Sunday, June 10, 2012

Reloaded. Relaunched. Revolution.

I have decided to relaunch this blog since it seems that, despite having a very full and engaged life, body issues remain for me (and I am imagining others) an inescapable personal, political, and cultural priority. The normative remains deeply entrenched and in spite of growing awareness around its damaging discourses, shows no sign of surrendering. Why? Who keeps it alive and to what purpose? How is it maintained? Who does it sustain?
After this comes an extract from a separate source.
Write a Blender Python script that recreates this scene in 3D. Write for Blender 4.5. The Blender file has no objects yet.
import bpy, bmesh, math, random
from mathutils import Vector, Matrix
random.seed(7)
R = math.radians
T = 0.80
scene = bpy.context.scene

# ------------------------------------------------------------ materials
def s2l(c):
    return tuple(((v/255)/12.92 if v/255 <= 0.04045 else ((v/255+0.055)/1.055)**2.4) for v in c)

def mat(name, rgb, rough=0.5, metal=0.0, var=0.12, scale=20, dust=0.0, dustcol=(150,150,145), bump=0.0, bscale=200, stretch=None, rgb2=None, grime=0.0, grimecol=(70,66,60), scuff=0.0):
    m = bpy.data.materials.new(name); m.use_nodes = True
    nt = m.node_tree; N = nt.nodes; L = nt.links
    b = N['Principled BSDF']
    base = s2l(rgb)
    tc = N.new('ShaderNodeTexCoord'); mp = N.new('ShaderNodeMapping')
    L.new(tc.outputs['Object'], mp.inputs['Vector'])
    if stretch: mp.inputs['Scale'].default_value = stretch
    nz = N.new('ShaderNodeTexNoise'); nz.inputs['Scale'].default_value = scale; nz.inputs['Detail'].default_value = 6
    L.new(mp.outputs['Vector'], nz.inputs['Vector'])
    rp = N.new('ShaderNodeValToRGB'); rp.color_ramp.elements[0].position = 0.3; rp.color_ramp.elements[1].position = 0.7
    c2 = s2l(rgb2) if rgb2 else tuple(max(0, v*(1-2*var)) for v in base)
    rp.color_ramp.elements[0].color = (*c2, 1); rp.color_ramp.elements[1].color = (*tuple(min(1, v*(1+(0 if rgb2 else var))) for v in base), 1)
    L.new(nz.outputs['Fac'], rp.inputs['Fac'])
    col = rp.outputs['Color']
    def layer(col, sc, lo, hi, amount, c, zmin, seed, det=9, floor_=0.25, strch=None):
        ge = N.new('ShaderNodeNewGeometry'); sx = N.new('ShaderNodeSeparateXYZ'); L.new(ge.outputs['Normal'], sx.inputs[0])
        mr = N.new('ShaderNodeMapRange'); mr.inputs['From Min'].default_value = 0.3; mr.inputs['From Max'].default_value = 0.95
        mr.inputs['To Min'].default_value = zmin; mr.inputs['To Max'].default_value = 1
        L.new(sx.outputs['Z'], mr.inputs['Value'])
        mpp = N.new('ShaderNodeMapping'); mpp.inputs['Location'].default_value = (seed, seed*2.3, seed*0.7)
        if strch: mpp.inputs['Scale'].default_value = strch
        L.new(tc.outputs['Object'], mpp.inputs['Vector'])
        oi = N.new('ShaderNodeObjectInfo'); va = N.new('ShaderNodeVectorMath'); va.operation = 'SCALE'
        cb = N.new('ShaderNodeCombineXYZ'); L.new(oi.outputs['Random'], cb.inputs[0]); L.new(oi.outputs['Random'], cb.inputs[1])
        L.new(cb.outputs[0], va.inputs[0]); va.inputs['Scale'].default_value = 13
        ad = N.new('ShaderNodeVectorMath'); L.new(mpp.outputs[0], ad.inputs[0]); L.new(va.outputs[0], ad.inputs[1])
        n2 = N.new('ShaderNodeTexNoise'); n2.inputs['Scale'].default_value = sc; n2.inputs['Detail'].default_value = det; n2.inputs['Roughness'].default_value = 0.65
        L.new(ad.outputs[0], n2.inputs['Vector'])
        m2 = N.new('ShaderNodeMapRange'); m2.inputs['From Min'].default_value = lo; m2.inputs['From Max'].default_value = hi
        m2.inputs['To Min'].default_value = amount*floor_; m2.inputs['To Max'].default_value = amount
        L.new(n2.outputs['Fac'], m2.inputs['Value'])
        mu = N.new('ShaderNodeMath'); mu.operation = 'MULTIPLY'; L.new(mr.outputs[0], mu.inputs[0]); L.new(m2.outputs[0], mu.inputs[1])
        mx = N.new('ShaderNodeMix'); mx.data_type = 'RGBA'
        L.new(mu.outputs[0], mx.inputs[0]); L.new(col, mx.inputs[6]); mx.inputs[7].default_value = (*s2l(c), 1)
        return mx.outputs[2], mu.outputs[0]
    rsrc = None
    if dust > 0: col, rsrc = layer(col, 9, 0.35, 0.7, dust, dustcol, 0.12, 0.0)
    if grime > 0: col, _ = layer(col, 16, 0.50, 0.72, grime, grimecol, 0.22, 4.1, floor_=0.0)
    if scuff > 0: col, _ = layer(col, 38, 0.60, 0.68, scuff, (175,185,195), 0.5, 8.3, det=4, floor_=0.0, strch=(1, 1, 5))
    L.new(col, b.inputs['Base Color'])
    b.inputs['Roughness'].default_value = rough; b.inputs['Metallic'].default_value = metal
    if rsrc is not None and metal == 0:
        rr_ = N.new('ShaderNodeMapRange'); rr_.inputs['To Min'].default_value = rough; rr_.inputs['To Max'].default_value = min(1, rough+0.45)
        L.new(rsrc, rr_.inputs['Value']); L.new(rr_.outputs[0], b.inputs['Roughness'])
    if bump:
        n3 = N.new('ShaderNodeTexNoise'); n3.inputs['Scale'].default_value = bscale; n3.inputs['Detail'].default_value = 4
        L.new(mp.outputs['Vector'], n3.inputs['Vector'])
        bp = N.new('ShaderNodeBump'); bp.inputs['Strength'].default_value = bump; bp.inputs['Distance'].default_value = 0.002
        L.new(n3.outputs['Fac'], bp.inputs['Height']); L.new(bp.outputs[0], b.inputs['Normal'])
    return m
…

A brief Q & A in the name of transparency:

 - Let's get this out of the way first: I am a transitioning male-to-female transsexual. Now I have never seen a single person remain ambivalent to that;  even those who shrug it off as if to say "No big deal," belie their politics. (Because that you would feel obligated to make that supposedly benign declaration is actually responsive to an ongoing controversy.) Needless to say, body issues take on a special importance. That does not mean that they are any more or less important than someone else's concerns. You may even find some equivalency.
As the name implies, this blog is about bodyism - an internal bias towards a physical normative which tends to reward adherents and punish - punitively, often cruelly - those who question or resist it. If you have issues with transsexuality or transgenderism, this is not that forum. I have no patience for attacks whether it comes from the cisgendered or transgender community. There are other wonderful online battlegrounds to practice scorched-earth politics. This blog will not be one of them.

 - "F**k My Bodyism" was the title of a diary entry I wrote in a college seminar called Gendered Bodies. It dealt with coming across my own bodyism while observing someone - at the time a friend - scrambling about in a tree. I was pretty ashamed, appalled, and agitated at myself when I came across this. But I think all of that uncomfortable cognitive dissonance leads to both Awareness and a continuing Evolution.

 - While this is not a hard-and-fast blog rule of mine, I tend toward more dialectic than a debate. I am not about needing to feel right/righteous by proving you wrong. I think truth is more often than not found in the dialogue.